- [TASK PROMPT]
Leave out the pictures, and retype only the lines from the beginning of the material through the line that contains "sc.camera = cam", including both.

- [DATA BLOCK]
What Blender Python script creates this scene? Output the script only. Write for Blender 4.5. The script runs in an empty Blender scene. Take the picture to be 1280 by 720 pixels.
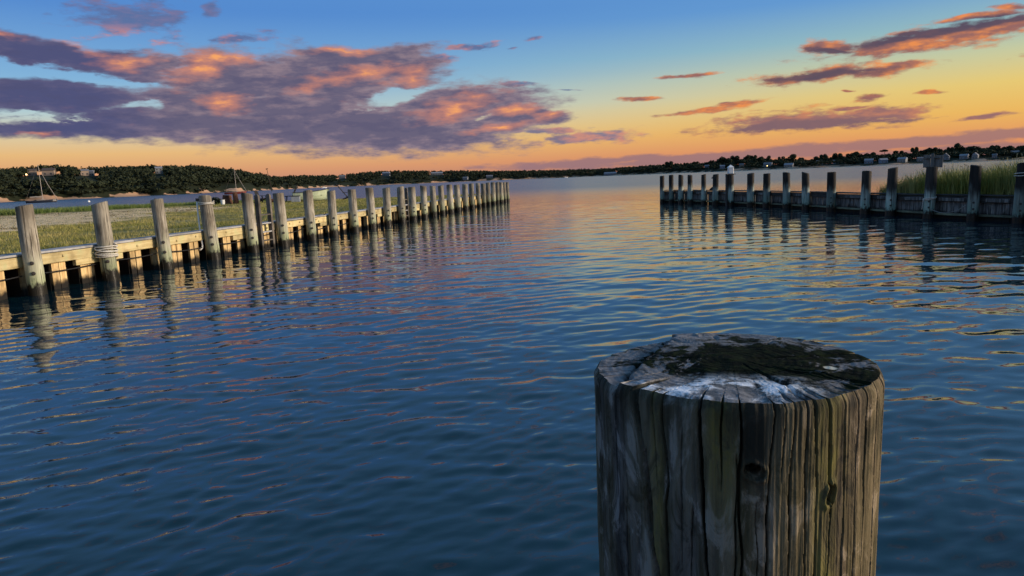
import bpy, math, random
import numpy as np
from mathutils import Matrix, Vector
random.seed(7)
RNG = np.random.default_rng(11)
R_ = math.radians
sc = bpy.context.scene
COL = sc.collection

# ------------------------------------------------------------------ camera
cam_d = bpy.data.cameras.new('camera')
cam_d.sensor_width = 36.0
cam_d.lens = 36.0 * 890.0 / 1280.0
cam_d.clip_start = 0.05
cam_d.clip_end = 20000
cam = bpy.data.objects.new('camera', cam_d)
COL.objects.link(cam)
PITCH, ROLL = R_(8.7125), R_(2.3192)
fwd = Vector((0, math.cos(PITCH), -math.sin(PITCH)))
r0 = Vector((1, 0, 0)); u0 = r0.cross(fwd)
rgt = math.cos(ROLL) * r0 - math.sin(ROLL) * u0
upv = math.sin(ROLL) * r0 + math.cos(ROLL) * u0
M = Matrix((rgt, upv, -fwd)).transposed().to_4x4()
M.translation = Vector((0, 0, 1.7))
cam.matrix_world = M
cam_d.dof.use_dof = False
sc.camera = cam

# ------------------------------------------------------------------ node helper
def lin(c):
    return tuple(((v / 255.0) / 12.92 if v / 255.0 <= 0.04045 else ((v / 255.0 + 0.055) / 1.055) ** 2.4) for v in c)

class G:
    """small wrapper for building node trees"""
    def __init__(s, nt):
        s.nt = nt
        for n in list(nt.nodes):
            nt.nodes.remove(n)
    def node(s, t, **kw):
        n = s.nt.nodes.new(t)
        for k, v in kw.items():
            setattr(n, k, v)
        return n
    def put(s, sock, v):
        if v is None:
            return
        if isinstance(v, bpy.types.NodeSocket):
            s.nt.links.new(v, sock)
        else:
            if hasattr(sock, 'default_value'):
                try:
                    sock.default_value = v
                except (TypeError, ValueError):
                    if isinstance(v, (int, float)):
                        sock.default_value = (v, v, v, 1.0)[:len(sock.default_value)]
                    else:
                        sock.default_value = tuple(v) + (1.0,)
    def m(s, op, a, b=None, c=None, clamp=False):
        n = s.node('ShaderNodeMath', operation=op, use_clamp=clamp)
        s.put(n.inputs[0], a); s.put(n.inputs[1], b)
        if c is not None:
            s.put(n.inputs[2], c)
        return n.outputs[0]
    def add(s, a, b): return s.m('ADD', a, b)
    def sub(s, a, b): return s.m('SUBTRACT', a, b)
    def mul(s, a, b): return s.m('MULTIPLY', a, b)
    def mad(s, a, b, c): return s.m('MULTIPLY_ADD', a, b, c)
    def mx(s, a, b): return s.m('MAXIMUM', a, b)
    def vec(s, x, y, z):
        n = s.node('ShaderNodeCombineXYZ')
        s.put(n.inputs[0], x); s.put(n.inputs[1], y); s.put(n.inputs[2], z)
        return n.outputs[0]
    def xyz(s, v):
        n = s.node('ShaderNodeSeparateXYZ'); s.put(n.inputs[0], v)
        return n.outputs
    def vm(s, op, a, b):
        n = s.node('ShaderNodeVectorMath', operation=op)
        s.put(n.inputs[0], a); s.put(n.inputs[1], b)
        return n.outputs[0]
    def ss(s, x, lo, hi, a=0.0, b=1.0):
        n = s.node('ShaderNodeMapRange', interpolation_type='SMOOTHSTEP')
        s.put(n.inputs[0], x); s.put(n.inputs[1], lo); s.put(n.inputs[2], hi); s.put(n.inputs[3], a); s.put(n.inputs[4], b)
        return n.outputs[0]
    def lr(s, x, lo, hi, a=0.0, b=1.0):
        n = s.node('ShaderNodeMapRange')
        n.clamp = True
        s.put(n.inputs[0], x); s.put(n.inputs[1], lo); s.put(n.inputs[2], hi); s.put(n.inputs[3], a); s.put(n.inputs[4], b)
        return n.outputs[0]
    def noise(s, v, scale=1.0, detail=4.0, rough=0.5, dist=0.0, color=False):
        n = s.node('ShaderNodeTexNoise')
        s.put(n.inputs['Vector'], v); s.put(n.inputs['Scale'], scale); s.put(n.inputs['Detail'], detail)
        s.put(n.inputs['Roughness'], rough); s.put(n.inputs['Distortion'], dist)
        return n.outputs[1 if color else 0]
    def ramp(s, f, stops):
        n = s.node('ShaderNodeValToRGB')
        e = n.color_ramp.elements
        while len(e) < len(stops):
            e.new(0.5)
        for el, (p, c) in zip(e, stops):
            el.position = p
            el.color = tuple(c) + (1.0,)
        s.put(n.inputs[0], f)
        return n.outputs[0]
    def mix(s, f, a, b, mode='MIX'):
        n = s.node('ShaderNodeMix', data_type='RGBA', blend_type=mode)
        s.put(n.inputs[0], f); s.put(n.inputs[6], a); s.put(n.inputs[7], b)
        return n.outputs[2]
    def obj(s):
        return s.node('ShaderNodeTexCoord').outputs['Object']
    def pos(s):
        return s.node('ShaderNodeNewGeometry').outputs['Position']
    def rnd(s):
        return s.node('ShaderNodeObjectInfo').outputs['Random']
    def isl(s):
        return s.node('ShaderNodeNewGeometry').outputs['Random Per Island']
    def bump(s, h, dist=1.0, strength=1.0, normal=None):
        n = s.node('ShaderNodeBump')
        s.put(n.inputs['Strength'], strength); s.put(n.inputs['Distance'], dist); s.put(n.inputs['Height'], h)
        if normal is not None:
            s.put(n.inputs['Normal'], normal)
        return n.outputs[0]
    def bsdf(s, col, rough=0.8, normal=None, spec=0.3, **kw):
        n = s.node('ShaderNodeBsdfPrincipled')
        s.put(n.inputs['Base Color'], col); s.put(n.inputs['Roughness'], rough)
        s.put(n.inputs['Specular IOR Level'], spec)
        if normal is not None:
            s.put(n.inputs['Normal'], normal)
        for k, v in kw.items():
            s.put(n.inputs[k.replace('_', ' ')], v)
        o = s.node('ShaderNodeOutputMaterial')
        s.nt.links.new(n.outputs[0], o.inputs[0])
        return n

def mat(name):
    m = bpy.data.materials.new(name)
    m.use_nodes = True
    return m, G(m.node_tree)

# ------------------------------------------------------------------ sky: dusk gradient, cloud layer
SUN_AZ, SUN_EL = R_(94), R_(13.0)
CL_BODY = [(-0.5546,0.1163,0.1054,0.0220,0.005),(-0.3954,0.0859,0.1573,0.0238,-0.008),(-0.5429,0.0814,0.0879,0.0106,0.003),(-0.3454,0.1142,0.1532,0.0359,-0.002),(-0.2595,0.1359,0.1517,0.0369,0.063),(-0.2172,0.0844,0.2357,0.0395,-0.057),(-0.1225,0.0671,0.1398,0.0245,-0.014),(-0.0666,0.0950,0.1193,0.0291,0.018),(-0.0015,0.0842,0.0657,0.0180,-0.039),(0.0642,0.0803,0.0349,0.0090,0.057),(-0.3727,0.1470,0.0502,0.0272,0.274),(-0.2008,0.1655,0.1140,0.0143,0.044),(-0.1284,0.1465,0.0479,0.0245,-0.020),(-0.5643,0.1638,0.0818,0.0142,-0.144),(-0.4977,0.1565,0.0659,0.0118,-0.017),(-0.4535,0.1508,0.0418,0.0162,0.030),(-0.7036,0.1024,0.0958,0.0257,0.100),(-0.7396,0.1469,0.0686,0.0166,-0.058)]
CL_WISP = [(-0.4585,0.2064,0.0761,0.0272,-0.034),(-0.3385,0.1876,0.0446,0.0085,0.160),(-0.3680,0.2217,0.0237,0.0084,0.645),(-0.0538,0.1741,0.0237,0.0045,0.069),(-0.0301,0.1744,0.0259,0.0056,0.212),(0.0132,0.1738,0.0173,0.0034,0.123),(0.0395,0.1847,0.0193,0.0045,0.085),(0.0112,0.1268,0.0305,0.0045,-0.007),(0.1125,0.0526,0.0716,0.0100,0.023),(0.0417,0.0632,0.0767,0.0056,-0.008),(-0.0900,0.1619,0.0430,0.0090,0.058),(-0.0467,0.0548,0.0986,0.0045,-0.003),(0.0816,0.1153,0.0195,0.0022,-0.048)]
CL_RIGHT = [(0.4897,0.1398,0.0997,0.0139,0.054),(0.5774,0.1436,0.0819,0.0141,0.062),(0.4243,0.1425,0.0410,0.0102,-0.140),(0.4296,0.1129,0.1001,0.0123,0.017),(0.4948,0.1175,0.0354,0.0059,-0.050),(0.5690,0.1592,0.0604,0.0047,0.012),(0.6058,0.1662,0.0290,0.0046,-0.060),(0.3848,0.0573,0.1316,0.0156,0.008),(0.4754,0.0616,0.0650,0.0090,0.001),(0.4402,0.0555,0.0990,0.0061,-0.032),(0.2664,0.0790,0.0629,0.0043,0.061),(0.2459,0.1241,0.0429,0.0033,0.015),(0.3117,0.0852,0.0336,0.0043,0.038),(0.1832,0.0985,0.0296,0.0033,-0.024),(0.4704,0.0809,0.0292,0.0040,0.087),(0.5318,0.0810,0.0163,0.0029,-0.054),(0.5861,0.0492,0.0341,0.0037,0.064),(0.4398,0.0700,0.0268,0.0025,0.037),(0.4375,0.0894,0.0090,0.0020,-0.084),(0.6976,0.1087,0.0760,0.0138,-0.009),(0.7328,0.0489,0.0852,0.0117,-0.028)]
CL_DARK = [(0.4979,0.1452,0.0903,0.0069,0.069),(0.5656,0.1521,0.0719,0.0076,0.037),(0.4199,0.1393,0.0368,0.0051,-0.173),(0.4115,0.1127,0.0818,0.0072,0.019),(0.3849,0.0533,0.1130,0.0083,0.010),(0.3268,0.0528,0.0592,0.0053,-0.024),(0.4670,0.0517,0.0790,0.0030,-0.032)]
CL_BANK = [(0.5359,0.0244,0.2282,0.0087,0.030),(0.3950,0.0207,0.2332,0.0104,0.023),(0.1172,0.0179,0.2047,0.0078,0.010),(0.5607,0.0100,0.2385,0.0114,0.028),(0.2869,0.0168,0.2984,0.0097,0.025),(0.8204,0.0035,0.1755,0.0107,-0.061)]
CL_GAP = [(-0.4517,0.1099,0.0178,0.0051,0.102),(-0.2007,0.0954,0.0336,0.0039,0.031),(-0.5878,0.0944,0.0122,0.0028,0.116),(-0.5699,0.0858,0.0156,0.0043,0.108),(-0.5407,0.0869,0.0104,0.0029,0.006),(-0.3339,0.1132,0.0156,0.0023,0.086),(-0.1648,0.1112,0.0321,0.0067,0.181),(-0.5041,0.1365,0.0406,0.0049,-0.125),(-0.5818,0.1441,0.0444,0.0094,-0.053),(-0.0235,0.0829,0.0153,0.0028,0.098)]
CL_LIT = [(-0.3957,0.1485,0.0326,0.0156,0.363),(-0.3644,0.1643,0.0522,0.0084,0.108),(-0.4580,0.1571,0.0401,0.0101,0.070),(-0.5282,0.1735,0.0422,0.0068,-0.241),(-0.5885,0.1791,0.0210,0.0065,-0.345),(-0.2553,0.1248,0.0246,0.0109,0.129),(-0.1917,0.1474,0.0733,0.0121,0.073),(-0.1288,0.1403,0.0364,0.0178,0.112),(-0.0664,0.0981,0.0632,0.0168,0.169),(0.0098,0.0922,0.0372,0.0079,0.044),(0.0643,0.0856,0.0349,0.0067,0.023),(-0.3603,0.1083,0.0324,0.0147,-0.001),(-0.5689,0.0741,0.0201,0.0038,0.000),(-0.3677,0.2253,0.0255,0.0063,0.523),(-0.2104,0.1755,0.0621,0.0066,0.064),(-0.0131,0.0697,0.0549,0.0067,0.097)]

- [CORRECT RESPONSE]
What Blender Python script creates this scene? Output the script only. Write for Blender 4.5. The script runs in an empty Blender scene. Take the picture to be 1280 by 720 pixels.
import bpy, math, random
import numpy as np
from mathutils import Matrix, Vector
random.seed(7)
RNG = np.random.default_rng(11)
R_ = math.radians
sc = bpy.context.scene
COL = sc.collection

# ------------------------------------------------------------------ camera
cam_d = bpy.data.cameras.new('camera')
cam_d.sensor_width = 36.0
cam_d.lens = 36.0 * 890.0 / 1280.0
cam_d.clip_start = 0.05
cam_d.clip_end = 20000
cam = bpy.data.objects.new('camera', cam_d)
COL.objects.link(cam)
PITCH, ROLL = R_(8.7125), R_(2.3192)
fwd = Vector((0, math.cos(PITCH), -math.sin(PITCH)))
r0 = Vector((1, 0, 0)); u0 = r0.cross(fwd)
rgt = math.cos(ROLL) * r0 - math.sin(ROLL) * u0
upv = math.sin(ROLL) * r0 + math.cos(ROLL) * u0
M = Matrix((rgt, upv, -fwd)).transposed().to_4x4()
M.translation = Vector((0, 0, 1.7))
cam.matrix_world = M
cam_d.dof.use_dof = False
sc.camera = cam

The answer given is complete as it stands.